◆ **EXERCISE BRIEF**
Output the material below in its entirety, exactly as given.

— Begin DATA SECTION —

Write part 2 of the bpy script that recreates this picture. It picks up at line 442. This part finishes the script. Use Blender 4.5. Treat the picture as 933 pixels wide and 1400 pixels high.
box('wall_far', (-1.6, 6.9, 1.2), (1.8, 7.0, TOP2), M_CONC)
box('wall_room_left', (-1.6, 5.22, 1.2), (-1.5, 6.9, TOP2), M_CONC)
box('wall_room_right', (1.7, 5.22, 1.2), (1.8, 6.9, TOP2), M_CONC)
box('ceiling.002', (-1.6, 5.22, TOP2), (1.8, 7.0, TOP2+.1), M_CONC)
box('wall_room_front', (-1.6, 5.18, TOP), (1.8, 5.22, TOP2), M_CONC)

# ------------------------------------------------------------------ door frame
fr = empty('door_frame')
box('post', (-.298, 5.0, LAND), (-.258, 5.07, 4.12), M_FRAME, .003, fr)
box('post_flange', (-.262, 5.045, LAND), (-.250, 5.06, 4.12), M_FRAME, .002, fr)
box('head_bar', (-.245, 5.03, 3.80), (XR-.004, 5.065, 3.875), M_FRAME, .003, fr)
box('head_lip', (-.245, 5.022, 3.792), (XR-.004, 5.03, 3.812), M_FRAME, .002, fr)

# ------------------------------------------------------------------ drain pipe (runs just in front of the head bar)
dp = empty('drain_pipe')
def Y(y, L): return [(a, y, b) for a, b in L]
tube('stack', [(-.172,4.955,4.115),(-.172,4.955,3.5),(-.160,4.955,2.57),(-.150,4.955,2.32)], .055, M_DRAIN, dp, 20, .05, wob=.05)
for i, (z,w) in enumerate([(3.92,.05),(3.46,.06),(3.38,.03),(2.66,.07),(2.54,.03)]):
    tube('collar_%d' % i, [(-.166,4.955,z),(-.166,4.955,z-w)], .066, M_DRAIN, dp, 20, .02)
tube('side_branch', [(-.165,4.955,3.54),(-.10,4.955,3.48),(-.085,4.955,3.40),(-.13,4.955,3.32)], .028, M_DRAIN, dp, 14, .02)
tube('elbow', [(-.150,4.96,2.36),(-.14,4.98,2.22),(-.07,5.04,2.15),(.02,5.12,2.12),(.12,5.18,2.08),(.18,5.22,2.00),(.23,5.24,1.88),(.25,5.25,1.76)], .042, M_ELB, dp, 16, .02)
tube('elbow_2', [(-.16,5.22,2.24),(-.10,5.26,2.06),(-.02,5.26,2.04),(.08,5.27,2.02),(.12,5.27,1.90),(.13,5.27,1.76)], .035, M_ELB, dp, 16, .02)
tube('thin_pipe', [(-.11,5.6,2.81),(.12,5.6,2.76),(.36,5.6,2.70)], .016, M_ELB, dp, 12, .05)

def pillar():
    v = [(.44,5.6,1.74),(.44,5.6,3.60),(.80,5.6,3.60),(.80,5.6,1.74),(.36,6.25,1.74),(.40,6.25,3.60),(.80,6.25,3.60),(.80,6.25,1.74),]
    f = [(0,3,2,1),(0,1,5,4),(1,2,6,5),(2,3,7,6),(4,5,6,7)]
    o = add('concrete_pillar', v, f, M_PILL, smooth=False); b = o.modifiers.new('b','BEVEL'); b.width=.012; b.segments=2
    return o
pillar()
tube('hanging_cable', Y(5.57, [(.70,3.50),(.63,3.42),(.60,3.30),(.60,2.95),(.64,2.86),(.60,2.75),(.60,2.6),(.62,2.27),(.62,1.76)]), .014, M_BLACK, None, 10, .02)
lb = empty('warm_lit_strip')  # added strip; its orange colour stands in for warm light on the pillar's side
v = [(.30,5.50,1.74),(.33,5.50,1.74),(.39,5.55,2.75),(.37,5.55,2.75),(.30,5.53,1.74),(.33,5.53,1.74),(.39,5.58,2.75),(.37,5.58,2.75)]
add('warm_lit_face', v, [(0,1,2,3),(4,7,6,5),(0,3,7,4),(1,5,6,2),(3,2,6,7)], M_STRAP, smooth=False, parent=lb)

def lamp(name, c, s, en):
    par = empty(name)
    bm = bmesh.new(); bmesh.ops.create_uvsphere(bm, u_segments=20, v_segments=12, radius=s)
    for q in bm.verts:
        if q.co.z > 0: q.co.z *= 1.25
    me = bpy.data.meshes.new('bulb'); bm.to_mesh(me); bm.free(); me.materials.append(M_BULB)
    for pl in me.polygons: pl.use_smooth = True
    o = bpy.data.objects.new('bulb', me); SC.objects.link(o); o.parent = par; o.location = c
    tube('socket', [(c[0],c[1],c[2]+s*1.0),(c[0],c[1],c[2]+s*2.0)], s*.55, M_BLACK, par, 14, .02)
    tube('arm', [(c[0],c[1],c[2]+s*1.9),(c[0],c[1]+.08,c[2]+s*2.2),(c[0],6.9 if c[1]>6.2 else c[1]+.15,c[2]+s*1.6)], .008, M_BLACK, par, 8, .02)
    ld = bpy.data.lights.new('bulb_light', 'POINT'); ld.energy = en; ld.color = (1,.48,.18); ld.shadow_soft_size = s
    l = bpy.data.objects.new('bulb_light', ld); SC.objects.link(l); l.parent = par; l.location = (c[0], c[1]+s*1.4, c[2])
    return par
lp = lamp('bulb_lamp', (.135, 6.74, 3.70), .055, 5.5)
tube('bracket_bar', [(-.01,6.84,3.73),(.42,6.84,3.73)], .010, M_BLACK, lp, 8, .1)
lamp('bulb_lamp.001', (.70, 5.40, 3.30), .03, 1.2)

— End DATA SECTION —

◆ **OUTPUT OF THE TASK**
Write part 2 of the bpy script that recreates this picture. It picks up at line 442. This part finishes the script. Use Blender 4.5. Treat the picture as 933 pixels wide and 1400 pixels high.
box('wall_far', (-1.6, 6.9, 1.2), (1.8, 7.0, TOP2), M_CONC)
box('wall_room_left', (-1.6, 5.22, 1.2), (-1.5, 6.9, TOP2), M_CONC)
box('wall_room_right', (1.7, 5.22, 1.2), (1.8, 6.9, TOP2), M_CONC)
box('ceiling.002', (-1.6, 5.22, TOP2), (1.8, 7.0, TOP2+.1), M_CONC)
box('wall_room_front', (-1.6, 5.18, TOP), (1.8, 5.22, TOP2), M_CONC)

# ------------------------------------------------------------------ door frame
fr = empty('door_frame')
box('post', (-.298, 5.0, LAND), (-.258, 5.07, 4.12), M_FRAME, .003, fr)
box('post_flange', (-.262, 5.045, LAND), (-.250, 5.06, 4.12), M_FRAME, .002, fr)
box('head_bar', (-.245, 5.03, 3.80), (XR-.004, 5.065, 3.875), M_FRAME, .003, fr)
box('head_lip', (-.245, 5.022, 3.792), (XR-.004, 5.03, 3.812), M_FRAME, .002, fr)

# ------------------------------------------------------------------ drain pipe (runs just in front of the head bar)
dp = empty('drain_pipe')
def Y(y, L): return [(a, y, b) for a, b in L]
tube('stack', [(-.172,4.955,4.115),(-.172,4.955,3.5),(-.160,4.955,2.57),(-.150,4.955,2.32)], .055, M_DRAIN, dp, 20, .05, wob=.05)
for i, (z,w) in enumerate([(3.92,.05),(3.46,.06),(3.38,.03),(2.66,.07),(2.54,.03)]):
    tube('collar_%d' % i, [(-.166,4.955,z),(-.166,4.955,z-w)], .066, M_DRAIN, dp, 20, .02)
tube('side_branch', [(-.165,4.955,3.54),(-.10,4.955,3.48),(-.085,4.955,3.40),(-.13,4.955,3.32)], .028, M_DRAIN, dp, 14, .02)
tube('elbow', [(-.150,4.96,2.36),(-.14,4.98,2.22),(-.07,5.04,2.15),(.02,5.12,2.12),(.12,5.18,2.08),(.18,5.22,2.00),(.23,5.24,1.88),(.25,5.25,1.76)], .042, M_ELB, dp, 16, .02)
tube('elbow_2', [(-.16,5.22,2.24),(-.10,5.26,2.06),(-.02,5.26,2.04),(.08,5.27,2.02),(.12,5.27,1.90),(.13,5.27,1.76)], .035, M_ELB, dp, 16, .02)
tube('thin_pipe', [(-.11,5.6,2.81),(.12,5.6,2.76),(.36,5.6,2.70)], .016, M_ELB, dp, 12, .05)

def pillar():
    v = [(.44,5.6,1.74),(.44,5.6,3.60),(.80,5.6,3.60),(.80,5.6,1.74),(.36,6.25,1.74),(.40,6.25,3.60),(.80,6.25,3.60),(.80,6.25,1.74),]
    f = [(0,3,2,1),(0,1,5,4),(1,2,6,5),(2,3,7,6),(4,5,6,7)]
    o = add('concrete_pillar', v, f, M_PILL, smooth=False); b = o.modifiers.new('b','BEVEL'); b.width=.012; b.segments=2
    return o
pillar()
tube('hanging_cable', Y(5.57, [(.70,3.50),(.63,3.42),(.60,3.30),(.60,2.95),(.64,2.86),(.60,2.75),(.60,2.6),(.62,2.27),(.62,1.76)]), .014, M_BLACK, None, 10, .02)
lb = empty('warm_lit_strip')  # added strip; its orange colour stands in for warm light on the pillar's side
v = [(.30,5.50,1.74),(.33,5.50,1.74),(.39,5.55,2.75),(.37,5.55,2.75),(.30,5.53,1.74),(.33,5.53,1.74),(.39,5.58,2.75),(.37,5.58,2.75)]
add('warm_lit_face', v, [(0,1,2,3),(4,7,6,5),(0,3,7,4),(1,5,6,2),(3,2,6,7)], M_STRAP, smooth=False, parent=lb)

def lamp(name, c, s, en):
    par = empty(name)
    bm = bmesh.new(); bmesh.ops.create_uvsphere(bm, u_segments=20, v_segments=12, radius=s)
    for q in bm.verts:
        if q.co.z > 0: q.co.z *= 1.25
    me = bpy.data.meshes.new('bulb'); bm.to_mesh(me); bm.free(); me.materials.append(M_BULB)
    for pl in me.polygons: pl.use_smooth = True
    o = bpy.data.objects.new('bulb', me); SC.objects.link(o); o.parent = par; o.location = c
    tube('socket', [(c[0],c[1],c[2]+s*1.0),(c[0],c[1],c[2]+s*2.0)], s*.55, M_BLACK, par, 14, .02)
    tube('arm', [(c[0],c[1],c[2]+s*1.9),(c[0],c[1]+.08,c[2]+s*2.2),(c[0],6.9 if c[1]>6.2 else c[1]+.15,c[2]+s*1.6)], .008, M_BLACK, par, 8, .02)
    ld = bpy.data.lights.new('bulb_light', 'POINT'); ld.energy = en; ld.color = (1,.48,.18); ld.shadow_soft_size = s
    l = bpy.data.objects.new('bulb_light', ld); SC.objects.link(l); l.parent = par; l.location = (c[0], c[1]+s*1.4, c[2])
    return par
lp = lamp('bulb_lamp', (.135, 6.74, 3.70), .055, 5.5)
tube('bracket_bar', [(-.01,6.84,3.73),(.42,6.84,3.73)], .010, M_BLACK, lp, 8, .1)
lamp('bulb_lamp.001', (.70, 5.40, 3.30), .03, 1.2)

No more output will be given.